After the first couple songs, the tethering to Rosemary loosens and finds us in both lighter and darker parts of the woods. She manages to pay homage to an ended love in “I See Right Now” through syncopated guitar and bass lines over woodwinds and a backbeat, singing: I’ll find the strength to sing it to you one day… / I see right now I’ve always wanted to be with you / And I see all that I’ve always wanted here is you. “Algorithm” with its unresolved arpeggiating lets you know that the haunting is well underway, with its time-melting slowdowns. But in the title track, “Sacramented”, Molly’s unrequited love is en voce alto, singing her way from Careful, the secret / Do you trust me? / Song of the sacred / Can you love me? to an anguished refrain of There are those that I love / And then there's you / The one who I want / Only one that I want / Is you, you, you… In her own words on the song: “When I listen to this song, I see Trinity walking up a steep street in Seattle on a rainy day wearing her long trench coat with jet black wet hair, hungry for Neo.”

To the initiated, it is an open secret that no one harmonizes like Molly. And thankfully, on the back of forlornity, we get her in stacks. As she closes out the soft pleading in “Cigarette”, I miss you and I wanna go back, her voice pulls open a blanket of somber tight harmony for us to rest on … back… back…

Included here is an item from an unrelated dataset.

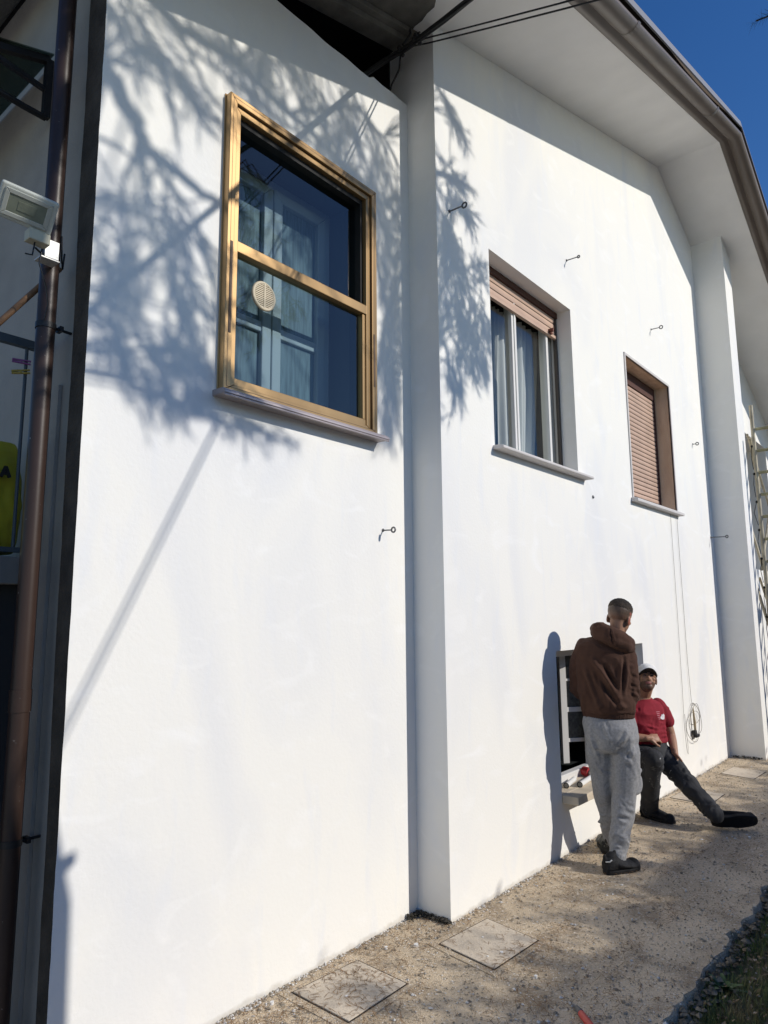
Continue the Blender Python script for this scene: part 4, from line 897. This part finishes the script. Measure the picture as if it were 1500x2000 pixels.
# branch skeleton: (start node, list of (x, z, t) of the shade it throws on the wall plane y)
YA, YB = 2.575, 2.35
limbs = [
 ([V((2.25, -1.2, 4.3))]+[wp(x, z, YA, t) for x, z, t in ((1.24, 3.98, 5.2), (1.36, 3.86, 5.4), (1.47, 3.70, 5.5), (1.62, 3.66, 5.4), (1.86, 3.62, 5.1), (2.2, 3.75, 4.8))], .055),
 ([wp(1.36, 3.86, YA, 5.4), wp(1.43, 3.72, YA, 5.5), wp(1.46, 3.55, YA, 5.5), wp(1.50, 3.38, YA, 5.5), wp(1.62, 3.20, YA, 5.5), wp(1.70, 3.02, YA, 5.5), wp(1.72, 2.8, YA, 5.5)], .022),
 ([wp(1.43, 3.72, YA, 5.5), wp(1.36, 3.45, YA, 5.6), wp(1.40, 3.2, YA, 5.7), wp(1.34, 2.95, YA, 5.7), wp(1.40, 2.7, YA, 5.7)], .018),
 ([wp(1.47, 3.70, YA, 5.5), wp(1.75, 3.45, YA, 5.3), wp(1.85, 3.15, YA, 5.3), wp(1.86, 2.85, YA, 5.3), wp(1.78, 2.55, YA, 5.3)], .016),
 ([V((2.35, -1.8, 5.4))]+[wp(x, z, YA, t) for x, z, t in ((1.3, 4.5, 5.6), (1.6, 4.40, 5.5), (1.95, 4.45, 5.2), (2.3, 4.38, 5.0), (2.7, 4.30, 4.6), (3.05, 4.2, 4.2))], .045),
 ([wp(2.3, 4.38, YA, 5.0), wp(2.6, 4.6, YA, 4.8), wp(2.85, 4.75, YA, 4.5), wp(3.1, 4.7, YA, 4.2)], .02),
 ([wp(2.7, 4.3, YA, 4.6), wp(2.95, 4.0, YA, 4.3), wp(3.1, 3.6, YA, 4.0), wp(3.16, 3.2, YA, 3.9), wp(3.15, 2.95, YA, 3.8)], .018),
 ([wp(1.6, 4.40, YA, 5.5), wp(1.75, 4.2, YA, 5.5), wp(2.05, 4.0, YA, 5.4), wp(2.35, 3.6, YA, 5.3)], .018),
 ([wp(1.95, 4.45, YA, 5.2), wp(2.1, 4.75, YA, 5.3), wp(2.4, 4.9, YA, 5.2)], .018),
 ([V((2.8, -2.4, 7.2)), V((3.6, -2.2, 7.0)), wp(3.3, 4.35, YB, 3.9), wp(3.5, 4.1, YB, 3.3), wp(3.62, 3.75, YB, 3.0), wp(3.75, 3.45, YB, 2.8), wp(3.8, 3.2, YB, 2.7)], .016),
 ([wp(3.5, 4.1, YB, 3.3), V((4.3, -.10, 5.3)), V((4.12, .38, 5.05)), V((4.03, .60, 4.98))], .010),
 ([wp(3.3, 4.35, YB, 3.9), wp(3.5, 4.6, YB, 3.6), wp(3.55, 4.95, YB, 3.5)], .012),
]
b = MB(); nodes = []
for pts, r in limbs:
    sm_ = []
    for i in range(len(pts)-1):
        for k in range(5):
            t = k/5; p = pts[i].lerp(pts[i+1], t); sm_.append(p+V((rt.gauss(0, .007), rt.gauss(0, .007), rt.gauss(0, .007))))
    sm_.append(pts[-1]); n = len(sm_); b.tube(sm_, [max(.004, r*(1-.8*i/n)) for i in range(n)], 7); nodes += sm_
b.build('limb', m_bark, pine)
# foliage: hanging shoots set with needles
twig = MB(); nd = MB()
def brush(p, ax, L_, n0, ln0=.05, ln1=.09, w=.0017, sp=.42):
    for _ in range(int(n0*1.35)):
        o_ = p+ax*(L_*rt.random()); d = (ax+V((rt.gauss(0, sp), rt.gauss(0, sp), rt.gauss(0, sp)))).normalized(); s_ = d.orthogonal().normalized()*w
        nd.add([o_-s_, o_+s_, o_+d*rt.uniform(ln0, ln1)], [(0, 1, 2)])
def shoot(p, ax, L_, dens=150, sub=3):
    """a curved shoot with needle brushes and side shoots"""
    n = 5; pts = [p]; d = ax.normalized()
    for k in range(n):
        d = (d+V((rt.gauss(0, .10), rt.gauss(0, .10), rt.gauss(0, .08)-.05))).normalized(); pts.append(pts[-1]+d*L_/n)
        if k >= 1: brush(pts[-2], d, L_/n, int(dens*L_/n))
        if sub and k >= 1 and rt.random() < sub/4:
            sd_ = (d+V((rt.gauss(0, .5), rt.gauss(0, .5), rt.gauss(0, .4)))).normalized(); shoot(pts[-1], sd_, L_*rt.uniform(.3, .55), dens, 0)
    twig.tube(pts, [.006, .005, .004, .0035, .003, .002], 5)
def oval(n, cx, cz, rx, rz, y, t0, t1, ang, L0=.25, L1=.5, dens=150):
    """n shoots whose shade starts inside an ellipse on the wall and points along ang"""
    for _ in range(n):
        a = rt.uniform(0, 6.283); q = math.sqrt(rt.random()); th = math.radians(ang+rt.gauss(0, 16))
        p = wp(cx+rx*q*math.cos(a), cz+rz*q*math.sin(a), y, rt.uniform(t0, t1)); ax = V((math.cos(th), rt.gauss(0, .25), math.sin(th))); L_ = rt.uniform(L0, L1)
        p = p-ax*L_*.5
        q = min(nodes, key=lambda n_: (n_-p).length_squared)
        if .02 < (p-q).length < .9: twig.tube([q, q.lerp(p, .5)+V((rt.gauss(0, .02), rt.gauss(0, .02), .03)), p], [.007, .006, .005], 5)
        shoot(p, ax, L_, dens)
for n, cx, cz, rx, rz, ang in ((6, 1.40, 4.25, .12, .12, -35), (6, 1.62, 4.15, .2, .12, -35), (7, 1.9, 4.45, .25, .12, -40), (8, 2.25, 4.50, .25, .18, -45), (5, 2.25, 4.78, .2, .08, -30), (9, 2.62, 4.45, .22, .22, -60), (9, 2.9, 4.65, .2, .15, -50), (10, 2.9, 4.2, .2, .2, -65),
                               (8, 3.1, 4.35, .14, .2, -70), (8, 3.12, 3.9, .14, .2, -80), (8, 3.14, 3.5, .12, .15, -85), (11, 3.14, 3.15, .12, .17, -90), (5, 3.1, 2.88, .12, .08, -95), (5, 1.40, 3.35, .12, .25, -95), (6, 1.72, 3.3, .12, .25, -75), (4, 1.55, 3.5, .1, .15, -80),
                               (15, 1.47, 2.80, .2, .12, -60), (9, 1.35, 3.05, .1, .14, -70), (11, 1.70, 2.76, .17, .13, -40), (8, 1.60, 2.60, .18, .06, -25), (8, 1.85, 2.70, .14, .10, -30), (8, 2.1, 2.58, .2, .05, -10), (8, 1.75, 3.05, .14, .12, -60), (5, 2.1, 4.1, .2, .2, -50), (5, 2.45, 3.8, .25, .3, -60), (4, 2.3, 3.2, .3, .3, -70)):
    oval(int(n*(2.5 if cz > 4 or cx > 2.8 else 1.9)+.5), cx, cz, rx*1.08, rz*1.08, YA, 4.4, 5.8, ang, .10 if cz < 3.1 and cx < 2.6 else .16, .22 if cz < 3.1 and cx < 2.6 else .36)
for n, cx, cz, rx, rz, ang in ((3, 3.50, 5.02, .05, .05, -40), (3, 3.62, 4.93, .08, .03, -20), (6, 3.52, 4.50, .08, .07, 20), (6, 3.60, 4.36, .12, .06, -10), (10, 3.55, 3.95, .12, .14, -75), (10, 3.60, 3.62, .18, .14, -70), (11, 3.72, 3.35, .18, .12, -60), (6, 3.5, 3.1, .1, .1, -90), (6, 3.88, 3.6, .08, .14, -80), (4, 3.8, 3.95, .08, .1, 50)):
    oval(int(n*2.6), cx, cz+.03, rx*1.1, rz, YB, 2.5, 3.3, ang, .14, .28, 200)
for _ in range(60):                                    # the rest of the crown, above and behind
    p = V((rt.gauss(2.6, 1.0), rt.gauss(-3.2, .7), rt.gauss(8.4, .6))); q = min(nodes, key=lambda n_: (n_-p).length_squared); twig.tube([p+(q-p).normalized()*.9, p], [.014, .006], 5)
    shoot(p, V((rt.gauss(0, 1), rt.gauss(0, 1), rt.gauss(0, .6))), rt.uniform(.4, .7), 160)
for k in range(3): brush(V((4.04, .56-.05*k, 4.99)), V((-.1, .6, -.15)).normalized(), .06, 45, .05, .08, .0011, .5)
twig.build('twig', m_bark, pine)
ndo = nd.build('needles', m_needle, pine, recalc=False)
tag(ndo, kind='stuff')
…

The song “The Weakest Link” finds Parden exploring a different theme through the lens of childhood. The world seen through these eyes is one where much is expected of someone so small. Molly seems to implore the ghosts of parents past to show her how to be in the world, and wonders, Will I get the chance to see / Black and white turn to green? This musing leans effortlessly into the great look-back of the album in “Maybe It Will Stay, Maybe It Will Grow” I can feel I’m letting go / Move from shade to shine / When I leave, the green it grows / The roof bursts into life

On the opening track of Rosemary, Molly sang I can see you wanting to let go, and this time she’s the one who’s ready. Through the storytelling of this record, we get a glimpse of hope after the pain, told with a graciousness that can only come from someone who has learned to live after heartbreak. Something no one would wish on dear Molly, but then we’d never have the gift of this album.

The 10-song album comes to a close with a callback. Molly re-recorded “These Are the Times”, the final track from Rosemary, but this time with the wistfulness of the Vince Guaraldi Trio. A self-proclaimed nod to Chet Baker, the new recording is complete with a muted trumpet solo, feathery piano chording, and sweeping brushes. This version offers us a parting gift of nostalgia, but with perhaps equal doses of its sadness and its romantic charm. Molly has given us a new album in perfect season. She proves herself yet again as a songwriter’s songwriter—so intentional in her craft, and so gracious in heartache.